The government's own evidence suggests
that education is the most important
factor in determining
whether a child will grow up to be a poor adult.
Those with a low level of
educational achievement are up to five times more likely to be living in
poverty than those who achieve a good education.
Getting tough with tax
avoidance is just one way that politicians might actually begin to reconfigure
Britain so that the scales are tilted a little more in favour of the genuinely
talented and enterprising.
And of course, education costs
money – taxpayers' money.
Last year Cameron admitted that
the Tories would slash real-terms spending per-school pupil for the next five
years.
This came on top of a five-year real-terms freeze after the 2010
election.
Both cuts were justified by the government under the catch-all umbrella of austerity;
yet it isn't a huge stretch to point out that every penny avoided in tax is another penny which might have been
spent in British schools – one of the best means we have of promoting social
mobility.
HMRC admits that
tax evasion costs Britain at least £4.1bn ($5.8bn) a year. It claims that
avoidance schemes account for another £3.1bn.

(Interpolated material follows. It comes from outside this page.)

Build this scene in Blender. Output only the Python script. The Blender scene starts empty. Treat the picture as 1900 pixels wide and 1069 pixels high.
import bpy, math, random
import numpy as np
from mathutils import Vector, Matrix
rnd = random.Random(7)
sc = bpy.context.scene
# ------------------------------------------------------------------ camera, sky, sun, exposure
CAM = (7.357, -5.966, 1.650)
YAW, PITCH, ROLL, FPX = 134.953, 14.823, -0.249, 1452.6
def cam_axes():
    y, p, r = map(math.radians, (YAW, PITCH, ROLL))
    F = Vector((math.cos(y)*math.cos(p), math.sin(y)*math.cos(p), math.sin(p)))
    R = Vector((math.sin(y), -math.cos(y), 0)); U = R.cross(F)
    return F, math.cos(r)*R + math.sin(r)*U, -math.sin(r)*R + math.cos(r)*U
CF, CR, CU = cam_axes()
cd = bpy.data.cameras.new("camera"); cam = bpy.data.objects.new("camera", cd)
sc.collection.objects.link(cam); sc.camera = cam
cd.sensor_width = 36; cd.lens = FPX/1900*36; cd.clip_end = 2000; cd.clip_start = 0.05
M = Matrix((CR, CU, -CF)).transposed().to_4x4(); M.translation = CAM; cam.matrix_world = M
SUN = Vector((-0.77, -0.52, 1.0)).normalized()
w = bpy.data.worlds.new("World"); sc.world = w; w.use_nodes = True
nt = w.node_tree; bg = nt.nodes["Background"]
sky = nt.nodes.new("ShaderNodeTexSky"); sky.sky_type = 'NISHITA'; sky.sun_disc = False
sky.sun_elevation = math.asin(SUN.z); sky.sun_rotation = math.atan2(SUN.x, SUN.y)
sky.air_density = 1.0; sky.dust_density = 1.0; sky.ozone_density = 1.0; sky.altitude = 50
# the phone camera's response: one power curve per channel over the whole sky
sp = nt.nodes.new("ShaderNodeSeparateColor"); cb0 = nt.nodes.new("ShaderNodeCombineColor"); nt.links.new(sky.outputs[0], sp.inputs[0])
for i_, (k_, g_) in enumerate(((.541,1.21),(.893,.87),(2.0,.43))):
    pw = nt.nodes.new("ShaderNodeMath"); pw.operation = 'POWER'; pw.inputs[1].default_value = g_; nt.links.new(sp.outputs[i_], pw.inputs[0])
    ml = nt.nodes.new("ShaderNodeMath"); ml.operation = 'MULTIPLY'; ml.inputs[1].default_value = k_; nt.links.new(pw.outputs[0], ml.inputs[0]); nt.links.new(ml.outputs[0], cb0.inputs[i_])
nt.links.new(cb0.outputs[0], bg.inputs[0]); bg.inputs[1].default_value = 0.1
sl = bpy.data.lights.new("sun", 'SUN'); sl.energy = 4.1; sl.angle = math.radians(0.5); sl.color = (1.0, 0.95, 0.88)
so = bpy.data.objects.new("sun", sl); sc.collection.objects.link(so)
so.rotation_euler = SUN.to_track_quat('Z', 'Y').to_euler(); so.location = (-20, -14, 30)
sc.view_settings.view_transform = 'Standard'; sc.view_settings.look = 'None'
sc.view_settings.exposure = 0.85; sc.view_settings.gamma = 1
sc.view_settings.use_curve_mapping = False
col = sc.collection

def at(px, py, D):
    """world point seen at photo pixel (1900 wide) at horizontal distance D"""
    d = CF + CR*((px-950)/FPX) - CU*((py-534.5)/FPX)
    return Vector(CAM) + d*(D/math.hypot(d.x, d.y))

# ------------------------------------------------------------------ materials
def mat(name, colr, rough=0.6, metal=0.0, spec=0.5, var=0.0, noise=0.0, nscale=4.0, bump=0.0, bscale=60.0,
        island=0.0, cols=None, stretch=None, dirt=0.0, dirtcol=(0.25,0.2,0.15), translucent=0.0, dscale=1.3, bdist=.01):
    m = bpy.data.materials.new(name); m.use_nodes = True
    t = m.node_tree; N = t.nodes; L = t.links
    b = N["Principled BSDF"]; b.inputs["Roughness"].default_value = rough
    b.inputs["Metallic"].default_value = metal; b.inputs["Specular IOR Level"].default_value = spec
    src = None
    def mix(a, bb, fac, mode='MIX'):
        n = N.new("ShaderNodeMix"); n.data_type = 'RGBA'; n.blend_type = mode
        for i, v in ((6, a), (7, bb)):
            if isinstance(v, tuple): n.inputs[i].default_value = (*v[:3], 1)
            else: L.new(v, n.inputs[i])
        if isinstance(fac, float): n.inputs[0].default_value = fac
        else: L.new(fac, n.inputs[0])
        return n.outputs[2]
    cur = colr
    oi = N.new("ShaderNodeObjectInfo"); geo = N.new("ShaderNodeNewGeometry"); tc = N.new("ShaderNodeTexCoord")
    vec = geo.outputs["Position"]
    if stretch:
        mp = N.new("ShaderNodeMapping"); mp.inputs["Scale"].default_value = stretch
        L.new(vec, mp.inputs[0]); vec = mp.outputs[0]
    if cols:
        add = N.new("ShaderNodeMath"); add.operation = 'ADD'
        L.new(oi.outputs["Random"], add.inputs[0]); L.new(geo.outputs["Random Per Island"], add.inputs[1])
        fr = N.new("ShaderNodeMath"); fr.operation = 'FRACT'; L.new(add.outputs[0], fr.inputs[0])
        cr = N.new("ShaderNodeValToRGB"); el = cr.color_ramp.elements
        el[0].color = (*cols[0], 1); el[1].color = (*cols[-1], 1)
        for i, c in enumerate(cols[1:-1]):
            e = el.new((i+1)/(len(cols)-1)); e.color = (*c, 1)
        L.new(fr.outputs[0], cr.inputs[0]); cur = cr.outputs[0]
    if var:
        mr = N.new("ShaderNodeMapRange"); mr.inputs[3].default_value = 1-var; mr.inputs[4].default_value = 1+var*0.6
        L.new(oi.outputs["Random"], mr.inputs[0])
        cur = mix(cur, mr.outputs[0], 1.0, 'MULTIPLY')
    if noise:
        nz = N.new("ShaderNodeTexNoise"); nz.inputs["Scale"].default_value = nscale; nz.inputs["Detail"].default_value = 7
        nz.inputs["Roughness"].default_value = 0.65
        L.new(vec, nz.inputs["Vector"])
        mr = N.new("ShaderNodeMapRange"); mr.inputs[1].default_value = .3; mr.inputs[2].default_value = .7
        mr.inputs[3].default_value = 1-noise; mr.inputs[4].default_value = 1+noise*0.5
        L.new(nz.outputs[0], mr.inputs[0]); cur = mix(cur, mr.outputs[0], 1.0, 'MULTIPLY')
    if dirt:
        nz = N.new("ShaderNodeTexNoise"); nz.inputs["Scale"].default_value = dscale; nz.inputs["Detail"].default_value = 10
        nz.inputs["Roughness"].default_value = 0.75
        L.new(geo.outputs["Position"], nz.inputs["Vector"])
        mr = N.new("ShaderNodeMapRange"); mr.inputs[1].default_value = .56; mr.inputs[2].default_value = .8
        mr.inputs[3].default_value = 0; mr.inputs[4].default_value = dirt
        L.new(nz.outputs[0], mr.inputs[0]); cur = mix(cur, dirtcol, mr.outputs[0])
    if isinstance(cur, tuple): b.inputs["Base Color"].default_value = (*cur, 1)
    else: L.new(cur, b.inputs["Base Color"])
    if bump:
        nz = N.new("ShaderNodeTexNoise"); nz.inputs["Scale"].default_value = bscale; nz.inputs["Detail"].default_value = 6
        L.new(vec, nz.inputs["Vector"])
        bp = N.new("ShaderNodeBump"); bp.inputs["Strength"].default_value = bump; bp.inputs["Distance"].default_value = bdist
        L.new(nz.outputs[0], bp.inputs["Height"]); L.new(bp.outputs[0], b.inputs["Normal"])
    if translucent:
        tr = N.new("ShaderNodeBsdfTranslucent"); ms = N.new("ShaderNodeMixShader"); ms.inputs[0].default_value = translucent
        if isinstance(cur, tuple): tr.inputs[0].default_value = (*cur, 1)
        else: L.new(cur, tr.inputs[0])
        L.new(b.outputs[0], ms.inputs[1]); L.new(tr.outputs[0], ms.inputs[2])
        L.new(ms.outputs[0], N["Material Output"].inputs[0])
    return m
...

Others put both figures far
higher: The Tax Justice Network place the so-called "tax gap" at around £120bn.
Whichever figure is the true
one, it seems fair to say that more than a trifling sum is being lost by the
exchequer to illegal tax evasion and aggressive (but technically legal) tax
avoidance.
This is money which might conceivably have been spent helping those
who really should be high achievers but who remain stuck at
the bottom of the pile.
Thus if Duncan is serious about
making the top of British society a more hospitable place for enterprising high
achievers, he ought to welcome any attempt to crack down on those who would
weasel out of paying their fair share.
They are the worthy recipients of our indignation (synthetic or otherwise).